As God’s Church, and as God’s servants in the world, every church must be reformed constantly. True to the reformed tradition, the Presbyterian Church (U.S.A.) founded in 1983 (by a merger of the two major Presbyterian Churches in America – one in the North and the other in the South) adopted this as their motto: ecclesia reformata semper reformanda or in English the Church reformed, ever reforming. The Church needs to be renewed constantly if it wants to be a co-worker of God in this world.

The world is ever changing rapidly. The Church of yesterday cannot meet the challenges of the world to-day.

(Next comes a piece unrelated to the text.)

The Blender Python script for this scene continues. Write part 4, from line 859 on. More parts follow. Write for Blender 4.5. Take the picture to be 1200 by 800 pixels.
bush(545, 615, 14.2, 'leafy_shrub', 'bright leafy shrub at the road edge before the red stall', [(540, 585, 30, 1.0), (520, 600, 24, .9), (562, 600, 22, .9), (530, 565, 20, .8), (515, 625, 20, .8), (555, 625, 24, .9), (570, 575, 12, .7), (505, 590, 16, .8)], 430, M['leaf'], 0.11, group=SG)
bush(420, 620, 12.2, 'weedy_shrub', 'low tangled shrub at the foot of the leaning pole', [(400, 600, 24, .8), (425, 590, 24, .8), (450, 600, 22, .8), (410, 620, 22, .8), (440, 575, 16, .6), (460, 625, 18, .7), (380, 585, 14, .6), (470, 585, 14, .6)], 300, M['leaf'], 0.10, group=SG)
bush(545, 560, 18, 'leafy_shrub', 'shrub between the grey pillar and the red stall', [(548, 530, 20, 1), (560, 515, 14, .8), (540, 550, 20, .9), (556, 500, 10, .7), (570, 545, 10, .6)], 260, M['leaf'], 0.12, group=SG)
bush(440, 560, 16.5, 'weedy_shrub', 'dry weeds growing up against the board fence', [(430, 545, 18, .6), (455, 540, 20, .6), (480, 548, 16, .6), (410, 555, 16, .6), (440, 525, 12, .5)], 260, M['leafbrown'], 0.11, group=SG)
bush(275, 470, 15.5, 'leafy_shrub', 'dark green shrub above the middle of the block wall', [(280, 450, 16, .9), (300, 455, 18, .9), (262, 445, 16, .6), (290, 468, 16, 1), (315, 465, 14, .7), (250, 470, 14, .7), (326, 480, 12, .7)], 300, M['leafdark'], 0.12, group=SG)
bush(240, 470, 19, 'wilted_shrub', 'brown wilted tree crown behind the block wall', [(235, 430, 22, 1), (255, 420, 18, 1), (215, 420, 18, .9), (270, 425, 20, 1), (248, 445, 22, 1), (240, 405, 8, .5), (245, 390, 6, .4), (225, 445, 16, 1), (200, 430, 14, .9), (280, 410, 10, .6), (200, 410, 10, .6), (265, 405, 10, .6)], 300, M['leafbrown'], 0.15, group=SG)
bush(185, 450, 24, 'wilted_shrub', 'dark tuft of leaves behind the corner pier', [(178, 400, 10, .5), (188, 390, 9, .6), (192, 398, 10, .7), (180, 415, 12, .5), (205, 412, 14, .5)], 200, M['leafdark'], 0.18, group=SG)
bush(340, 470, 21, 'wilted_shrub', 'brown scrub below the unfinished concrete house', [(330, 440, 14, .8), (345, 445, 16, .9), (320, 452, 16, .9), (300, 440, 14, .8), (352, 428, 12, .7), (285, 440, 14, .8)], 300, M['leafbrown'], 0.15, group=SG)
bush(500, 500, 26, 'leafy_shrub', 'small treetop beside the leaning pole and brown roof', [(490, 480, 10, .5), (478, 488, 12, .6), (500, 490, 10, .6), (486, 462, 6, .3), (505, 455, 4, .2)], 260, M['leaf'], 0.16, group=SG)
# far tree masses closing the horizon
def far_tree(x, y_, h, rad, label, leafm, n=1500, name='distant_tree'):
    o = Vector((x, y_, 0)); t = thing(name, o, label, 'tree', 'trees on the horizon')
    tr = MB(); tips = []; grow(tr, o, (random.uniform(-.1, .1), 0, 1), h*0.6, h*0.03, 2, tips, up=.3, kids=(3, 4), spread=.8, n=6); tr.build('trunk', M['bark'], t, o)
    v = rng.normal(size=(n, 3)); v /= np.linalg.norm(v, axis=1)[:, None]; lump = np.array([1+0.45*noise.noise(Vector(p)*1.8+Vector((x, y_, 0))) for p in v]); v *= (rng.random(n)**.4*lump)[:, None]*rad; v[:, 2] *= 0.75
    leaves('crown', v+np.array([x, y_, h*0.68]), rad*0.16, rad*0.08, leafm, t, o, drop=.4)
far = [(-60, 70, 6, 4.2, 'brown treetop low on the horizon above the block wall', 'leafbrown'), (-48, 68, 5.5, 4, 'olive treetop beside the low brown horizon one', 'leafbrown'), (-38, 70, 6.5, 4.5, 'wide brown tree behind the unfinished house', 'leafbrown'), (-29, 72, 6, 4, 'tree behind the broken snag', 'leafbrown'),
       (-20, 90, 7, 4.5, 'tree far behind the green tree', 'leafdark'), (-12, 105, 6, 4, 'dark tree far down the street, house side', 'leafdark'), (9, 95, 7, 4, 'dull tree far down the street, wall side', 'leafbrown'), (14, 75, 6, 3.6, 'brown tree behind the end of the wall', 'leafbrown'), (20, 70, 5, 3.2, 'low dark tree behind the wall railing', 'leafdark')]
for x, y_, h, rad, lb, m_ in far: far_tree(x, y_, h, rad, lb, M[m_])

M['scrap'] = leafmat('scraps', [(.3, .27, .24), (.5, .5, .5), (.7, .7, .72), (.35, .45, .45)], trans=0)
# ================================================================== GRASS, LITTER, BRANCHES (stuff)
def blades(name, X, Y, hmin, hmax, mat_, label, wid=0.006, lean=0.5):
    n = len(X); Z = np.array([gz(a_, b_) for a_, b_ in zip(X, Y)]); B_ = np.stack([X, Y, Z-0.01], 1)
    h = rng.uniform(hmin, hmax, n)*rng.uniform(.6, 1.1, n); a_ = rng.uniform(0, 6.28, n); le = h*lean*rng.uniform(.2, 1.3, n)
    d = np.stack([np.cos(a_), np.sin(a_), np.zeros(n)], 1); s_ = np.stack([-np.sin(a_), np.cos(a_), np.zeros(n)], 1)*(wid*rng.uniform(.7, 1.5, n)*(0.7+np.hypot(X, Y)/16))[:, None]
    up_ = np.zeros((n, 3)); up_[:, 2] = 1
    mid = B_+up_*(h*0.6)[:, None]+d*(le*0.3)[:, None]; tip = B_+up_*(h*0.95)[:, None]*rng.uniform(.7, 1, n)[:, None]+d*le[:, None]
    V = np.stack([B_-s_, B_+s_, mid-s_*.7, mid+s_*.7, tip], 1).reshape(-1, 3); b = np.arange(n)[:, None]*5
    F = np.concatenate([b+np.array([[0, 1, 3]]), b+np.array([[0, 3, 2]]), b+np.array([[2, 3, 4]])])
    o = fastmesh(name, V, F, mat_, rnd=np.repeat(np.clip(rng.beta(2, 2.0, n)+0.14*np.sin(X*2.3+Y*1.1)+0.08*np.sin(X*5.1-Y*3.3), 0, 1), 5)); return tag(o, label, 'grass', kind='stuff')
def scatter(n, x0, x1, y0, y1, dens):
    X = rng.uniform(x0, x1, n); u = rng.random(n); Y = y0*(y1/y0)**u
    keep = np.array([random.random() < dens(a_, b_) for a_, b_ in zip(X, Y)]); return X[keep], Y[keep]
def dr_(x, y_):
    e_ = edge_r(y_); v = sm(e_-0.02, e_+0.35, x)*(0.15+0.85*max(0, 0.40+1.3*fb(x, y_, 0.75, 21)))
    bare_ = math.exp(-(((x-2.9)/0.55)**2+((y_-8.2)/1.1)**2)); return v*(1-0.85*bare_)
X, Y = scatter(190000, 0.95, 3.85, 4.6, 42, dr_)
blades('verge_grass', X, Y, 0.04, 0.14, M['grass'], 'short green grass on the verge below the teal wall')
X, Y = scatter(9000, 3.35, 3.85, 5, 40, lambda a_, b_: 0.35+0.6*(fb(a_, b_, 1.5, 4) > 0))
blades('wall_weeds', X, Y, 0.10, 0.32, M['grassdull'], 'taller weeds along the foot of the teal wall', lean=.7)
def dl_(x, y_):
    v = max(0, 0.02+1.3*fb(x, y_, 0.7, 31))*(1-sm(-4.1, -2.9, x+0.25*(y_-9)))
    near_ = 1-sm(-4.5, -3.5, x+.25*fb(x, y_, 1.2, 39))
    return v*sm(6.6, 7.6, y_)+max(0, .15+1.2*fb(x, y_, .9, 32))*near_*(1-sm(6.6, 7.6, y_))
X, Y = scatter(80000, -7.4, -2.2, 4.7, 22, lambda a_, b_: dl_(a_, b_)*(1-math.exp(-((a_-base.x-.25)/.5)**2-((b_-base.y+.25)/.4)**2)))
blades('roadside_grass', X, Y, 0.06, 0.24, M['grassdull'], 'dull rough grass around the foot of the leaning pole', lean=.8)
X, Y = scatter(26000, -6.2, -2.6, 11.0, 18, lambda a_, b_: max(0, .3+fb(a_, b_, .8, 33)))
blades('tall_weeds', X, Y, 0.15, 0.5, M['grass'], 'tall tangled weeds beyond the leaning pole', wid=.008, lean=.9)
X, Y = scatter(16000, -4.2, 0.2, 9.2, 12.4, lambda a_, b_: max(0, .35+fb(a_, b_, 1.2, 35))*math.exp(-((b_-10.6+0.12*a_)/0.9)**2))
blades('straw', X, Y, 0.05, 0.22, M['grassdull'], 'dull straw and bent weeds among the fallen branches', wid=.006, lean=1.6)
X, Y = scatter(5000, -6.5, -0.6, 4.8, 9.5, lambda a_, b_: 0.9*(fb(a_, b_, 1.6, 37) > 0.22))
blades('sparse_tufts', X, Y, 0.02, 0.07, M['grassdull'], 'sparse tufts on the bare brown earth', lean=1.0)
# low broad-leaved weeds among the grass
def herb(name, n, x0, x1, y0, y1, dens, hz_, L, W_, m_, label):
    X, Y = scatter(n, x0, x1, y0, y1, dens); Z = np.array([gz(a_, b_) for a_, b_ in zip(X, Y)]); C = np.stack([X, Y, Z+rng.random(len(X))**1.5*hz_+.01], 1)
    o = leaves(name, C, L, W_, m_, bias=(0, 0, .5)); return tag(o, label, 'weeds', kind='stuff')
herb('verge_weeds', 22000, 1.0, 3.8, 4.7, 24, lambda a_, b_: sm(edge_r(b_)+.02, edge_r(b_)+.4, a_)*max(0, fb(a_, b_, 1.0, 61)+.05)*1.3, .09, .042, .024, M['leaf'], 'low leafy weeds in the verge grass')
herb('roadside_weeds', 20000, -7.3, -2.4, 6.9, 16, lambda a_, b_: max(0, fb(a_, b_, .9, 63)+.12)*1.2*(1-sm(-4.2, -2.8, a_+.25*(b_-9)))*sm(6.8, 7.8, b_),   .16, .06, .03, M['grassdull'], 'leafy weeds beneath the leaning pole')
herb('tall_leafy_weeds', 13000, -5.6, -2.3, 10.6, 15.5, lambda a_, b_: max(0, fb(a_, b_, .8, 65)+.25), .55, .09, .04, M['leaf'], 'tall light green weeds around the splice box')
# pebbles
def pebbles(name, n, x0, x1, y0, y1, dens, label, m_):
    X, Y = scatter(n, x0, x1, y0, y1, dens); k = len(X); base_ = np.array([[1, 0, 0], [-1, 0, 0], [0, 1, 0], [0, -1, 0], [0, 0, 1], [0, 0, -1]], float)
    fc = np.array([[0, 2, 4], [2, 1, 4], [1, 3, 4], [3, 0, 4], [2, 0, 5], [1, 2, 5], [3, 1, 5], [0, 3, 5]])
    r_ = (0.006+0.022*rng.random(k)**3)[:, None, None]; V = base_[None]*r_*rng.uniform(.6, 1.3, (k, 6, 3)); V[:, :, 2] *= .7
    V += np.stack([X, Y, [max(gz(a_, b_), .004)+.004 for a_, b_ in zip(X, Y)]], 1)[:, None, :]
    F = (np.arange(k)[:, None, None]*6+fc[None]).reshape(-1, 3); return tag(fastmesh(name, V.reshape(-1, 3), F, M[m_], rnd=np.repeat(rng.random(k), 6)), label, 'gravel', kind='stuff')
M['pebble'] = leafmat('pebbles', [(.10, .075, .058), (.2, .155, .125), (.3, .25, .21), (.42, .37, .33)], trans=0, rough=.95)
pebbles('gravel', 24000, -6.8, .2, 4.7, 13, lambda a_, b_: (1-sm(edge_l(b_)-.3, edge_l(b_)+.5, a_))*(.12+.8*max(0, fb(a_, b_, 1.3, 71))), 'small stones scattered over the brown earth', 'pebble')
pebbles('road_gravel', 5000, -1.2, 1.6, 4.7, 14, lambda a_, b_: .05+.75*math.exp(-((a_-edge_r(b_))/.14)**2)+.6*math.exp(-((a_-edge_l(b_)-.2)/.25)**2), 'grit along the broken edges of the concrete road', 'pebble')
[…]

A Church which does not want to change cannot serve the world relevantly.

From 1870 to 1970, many churches in Canada supported by the government financially had forcibly removed around 150,000 native children from their homes and put them in boarding schools far away. The aim was to try to eventually integrate the native Indians into the white “civilized” Canadian communities.

For the past 20 to 30 years, more and more information came to light. These children were often abused mentally, physically and sexually. Conditions in many of these boarding schools were so terrible that as many as half of the children died of tuberculosis. One leading Canadian academic labelled this as a cultural genocide. Consequently, the Canadian government had to pay HK$15 billion as a settlement with 90,000 school survivors in May 2006 which ended years of lawsuits. In the end of May this year, a truth and reconciliation commission has started to travel across the country and hold hearings on the abuses. Hopefully it will take five years to complete its work.

Churches in the past 2,000 years have committed many serious errors or even crimes against humanity. We must be vigilant about the mistakes the churches have made and are making. But the most devastating mistake churches throughout the centuries have committed was that they have made God’s Church to be their church. Instead of a church serving the world, they have made it to serve their own interests. Is this also the same mistake we have fallen into?

As a church, we must constantly ask for God’s forgiveness. We must all turn back to God: let KUC be truly God’s Church again!